Both options include 40 minutes of all-you-can-drink, with set extensions stacked on top. A 20% service charge is added separately. The “set + free-flow” format will feel instantly familiar to anyone used to Japanese concept cafes.

It's Different From Japanese Concept Cafes — In the Best Way
Now the real question. “So how does it actually compare to the original?” That is, I think, what most people flying in from Japan really want to know. The short answer: the same world is intact, but it’s been written over with Thai friendliness.
Japanese concept cafes have a particular distance — a thin, professional tension running underneath the cuteness, which is exactly what makes them fun to “watch.” Alcoholic Thailand keeps the world but loosens that tension by a half step, and the cast steps a half step closer to you.



Table games, easy cheers, an Instagram follow, a quick photo. It plays less like “service” and more like “hanging out.” The general softness Bangkok nightlife is known for — the way the floor staff close the gap with you — bleeds straight through into this place.
The Costume Option Is Non-Negotiable
If you come to Alcoholic and skip the costume change — the option to request a specific outfit for the cast — you are, frankly, doing it wrong.

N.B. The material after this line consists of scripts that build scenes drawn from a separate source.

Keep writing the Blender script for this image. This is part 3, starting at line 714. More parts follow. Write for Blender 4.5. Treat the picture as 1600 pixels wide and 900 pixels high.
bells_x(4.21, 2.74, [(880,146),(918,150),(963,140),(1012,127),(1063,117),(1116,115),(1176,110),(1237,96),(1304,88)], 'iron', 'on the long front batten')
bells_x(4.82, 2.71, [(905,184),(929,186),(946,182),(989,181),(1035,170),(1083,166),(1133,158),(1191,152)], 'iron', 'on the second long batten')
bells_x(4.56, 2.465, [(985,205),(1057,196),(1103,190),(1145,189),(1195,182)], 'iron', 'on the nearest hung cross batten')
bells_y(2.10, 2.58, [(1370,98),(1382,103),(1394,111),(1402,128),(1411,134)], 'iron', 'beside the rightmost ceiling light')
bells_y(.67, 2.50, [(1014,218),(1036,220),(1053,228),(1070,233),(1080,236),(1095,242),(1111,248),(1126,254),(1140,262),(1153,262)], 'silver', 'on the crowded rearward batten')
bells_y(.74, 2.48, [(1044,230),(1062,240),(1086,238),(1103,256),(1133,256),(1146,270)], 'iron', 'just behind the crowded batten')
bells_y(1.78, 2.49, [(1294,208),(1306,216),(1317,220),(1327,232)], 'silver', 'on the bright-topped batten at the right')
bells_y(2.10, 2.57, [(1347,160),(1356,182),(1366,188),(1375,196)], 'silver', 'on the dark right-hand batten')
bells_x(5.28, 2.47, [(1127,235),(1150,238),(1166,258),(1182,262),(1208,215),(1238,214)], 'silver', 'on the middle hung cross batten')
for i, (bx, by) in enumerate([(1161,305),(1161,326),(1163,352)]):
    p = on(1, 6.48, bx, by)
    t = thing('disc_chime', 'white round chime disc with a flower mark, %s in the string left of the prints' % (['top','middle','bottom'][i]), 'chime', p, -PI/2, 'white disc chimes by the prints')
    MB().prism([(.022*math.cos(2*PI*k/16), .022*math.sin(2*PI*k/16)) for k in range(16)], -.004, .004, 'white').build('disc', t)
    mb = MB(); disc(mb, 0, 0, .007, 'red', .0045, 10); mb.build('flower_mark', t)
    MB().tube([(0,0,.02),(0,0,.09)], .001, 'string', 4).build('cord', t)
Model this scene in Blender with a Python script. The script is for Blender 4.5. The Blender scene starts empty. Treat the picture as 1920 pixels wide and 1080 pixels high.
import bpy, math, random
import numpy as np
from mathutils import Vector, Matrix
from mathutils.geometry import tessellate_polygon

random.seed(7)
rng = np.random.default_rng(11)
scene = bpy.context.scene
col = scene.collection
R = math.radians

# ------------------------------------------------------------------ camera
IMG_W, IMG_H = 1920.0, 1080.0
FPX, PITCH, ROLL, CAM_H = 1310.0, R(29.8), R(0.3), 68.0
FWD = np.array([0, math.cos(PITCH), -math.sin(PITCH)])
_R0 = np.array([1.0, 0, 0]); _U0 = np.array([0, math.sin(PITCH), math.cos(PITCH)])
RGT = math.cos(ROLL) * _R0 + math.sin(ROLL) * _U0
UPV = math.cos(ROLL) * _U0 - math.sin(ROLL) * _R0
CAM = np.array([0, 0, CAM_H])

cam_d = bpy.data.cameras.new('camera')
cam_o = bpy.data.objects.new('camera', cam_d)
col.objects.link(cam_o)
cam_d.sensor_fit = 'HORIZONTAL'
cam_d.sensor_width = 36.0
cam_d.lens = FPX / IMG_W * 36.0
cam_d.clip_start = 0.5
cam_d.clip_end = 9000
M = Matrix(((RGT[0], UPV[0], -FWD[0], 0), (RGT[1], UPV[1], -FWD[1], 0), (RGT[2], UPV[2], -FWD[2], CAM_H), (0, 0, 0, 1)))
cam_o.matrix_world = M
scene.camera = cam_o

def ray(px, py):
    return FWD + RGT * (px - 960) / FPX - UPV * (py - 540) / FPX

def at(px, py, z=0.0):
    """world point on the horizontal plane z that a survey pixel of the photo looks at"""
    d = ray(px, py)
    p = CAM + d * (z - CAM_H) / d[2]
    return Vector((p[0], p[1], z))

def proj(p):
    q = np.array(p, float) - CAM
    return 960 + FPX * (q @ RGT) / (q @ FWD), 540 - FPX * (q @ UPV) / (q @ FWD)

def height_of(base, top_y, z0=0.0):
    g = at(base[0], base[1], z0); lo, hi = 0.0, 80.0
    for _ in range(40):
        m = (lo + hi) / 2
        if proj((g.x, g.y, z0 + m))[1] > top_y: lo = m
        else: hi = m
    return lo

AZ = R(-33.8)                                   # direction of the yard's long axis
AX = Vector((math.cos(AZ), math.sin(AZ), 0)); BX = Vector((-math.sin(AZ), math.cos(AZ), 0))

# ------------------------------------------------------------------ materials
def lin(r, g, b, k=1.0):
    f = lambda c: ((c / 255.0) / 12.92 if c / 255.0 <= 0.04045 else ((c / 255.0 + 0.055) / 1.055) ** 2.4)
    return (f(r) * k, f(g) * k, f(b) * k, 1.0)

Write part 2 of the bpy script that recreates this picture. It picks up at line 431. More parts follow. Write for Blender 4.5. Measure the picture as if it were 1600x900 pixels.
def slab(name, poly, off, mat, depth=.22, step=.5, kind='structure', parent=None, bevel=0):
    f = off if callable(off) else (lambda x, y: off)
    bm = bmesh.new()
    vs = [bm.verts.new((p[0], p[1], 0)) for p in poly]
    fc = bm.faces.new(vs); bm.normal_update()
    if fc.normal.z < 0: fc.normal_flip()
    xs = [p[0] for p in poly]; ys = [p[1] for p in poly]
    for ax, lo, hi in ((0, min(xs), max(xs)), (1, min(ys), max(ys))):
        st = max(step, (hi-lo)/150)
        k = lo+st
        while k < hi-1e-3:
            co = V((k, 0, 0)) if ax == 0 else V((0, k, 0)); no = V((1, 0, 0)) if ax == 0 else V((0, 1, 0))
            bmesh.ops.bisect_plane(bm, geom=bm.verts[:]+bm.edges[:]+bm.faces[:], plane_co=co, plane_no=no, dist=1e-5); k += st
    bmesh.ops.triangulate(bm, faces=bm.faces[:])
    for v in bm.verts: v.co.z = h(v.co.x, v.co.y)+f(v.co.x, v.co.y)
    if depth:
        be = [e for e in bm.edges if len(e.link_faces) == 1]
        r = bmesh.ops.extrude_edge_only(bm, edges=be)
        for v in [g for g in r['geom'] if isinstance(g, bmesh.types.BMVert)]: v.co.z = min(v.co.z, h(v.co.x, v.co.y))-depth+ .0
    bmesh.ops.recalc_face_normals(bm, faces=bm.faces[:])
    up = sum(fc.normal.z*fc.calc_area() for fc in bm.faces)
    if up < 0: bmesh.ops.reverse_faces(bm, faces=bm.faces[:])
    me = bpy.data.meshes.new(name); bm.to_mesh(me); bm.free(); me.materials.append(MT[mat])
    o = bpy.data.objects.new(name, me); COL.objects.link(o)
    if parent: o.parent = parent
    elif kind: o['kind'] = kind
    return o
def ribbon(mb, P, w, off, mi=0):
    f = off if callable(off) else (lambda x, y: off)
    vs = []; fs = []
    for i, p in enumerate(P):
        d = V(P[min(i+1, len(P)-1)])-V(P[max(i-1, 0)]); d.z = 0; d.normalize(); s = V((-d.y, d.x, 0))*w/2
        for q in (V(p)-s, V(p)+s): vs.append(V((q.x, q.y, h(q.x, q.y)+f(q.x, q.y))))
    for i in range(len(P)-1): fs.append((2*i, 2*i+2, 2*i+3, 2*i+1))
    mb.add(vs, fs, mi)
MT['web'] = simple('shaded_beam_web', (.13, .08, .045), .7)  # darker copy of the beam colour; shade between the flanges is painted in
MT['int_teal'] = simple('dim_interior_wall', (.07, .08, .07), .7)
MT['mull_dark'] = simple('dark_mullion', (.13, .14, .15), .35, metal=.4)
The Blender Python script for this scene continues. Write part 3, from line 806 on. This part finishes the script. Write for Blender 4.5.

This is a concept cafe. The depth of immersion in the world is what determines the quality of the night.
Nurse, maid, lolita, animal ears. Outfits rotate by the day, so it pays to scout Instagram (@alcoholic_tld) before you go and check “tonight’s prescription.” That little bit of planning quietly raises the resolution of the whole evening.
“Costume isn’t an upsell. It’s a prescription
that decides how sharp the night gets.”
On Duty Tonight






Honestly, It Exceeded My Expectations
I’ll be honest: walking in, part of me suspected that any “Thai version” of a Japanese concept cafe would land a little watered down. That suspicion was completely wrong. The world-building (neon, EKG, white nurse uniforms) and the Thai warmth are mixed at exactly the right ratio.
Whether you already love Japanese concept cafes, or you’re just hunting for a slightly stranger night in Bangkok, this is an easy recommendation. Just go get admitted, once. What waits for you, on the other side of those 40 minutes of free-flow drinks, is probably the second-most fun “treatment” you’ll get this year.
- Weekends fill up fast — book ahead via Instagram DM or LINE. Walk-ins risk a full house.
- Less “service”, more “house party”. Walk in with the dial turned slightly up and you’ll have twice the night.
- Always — always — opt in for the costume change. This is the main course.
- Sets run in 40-minute blocks. Expect the “extend?” question around the 30-minute mark.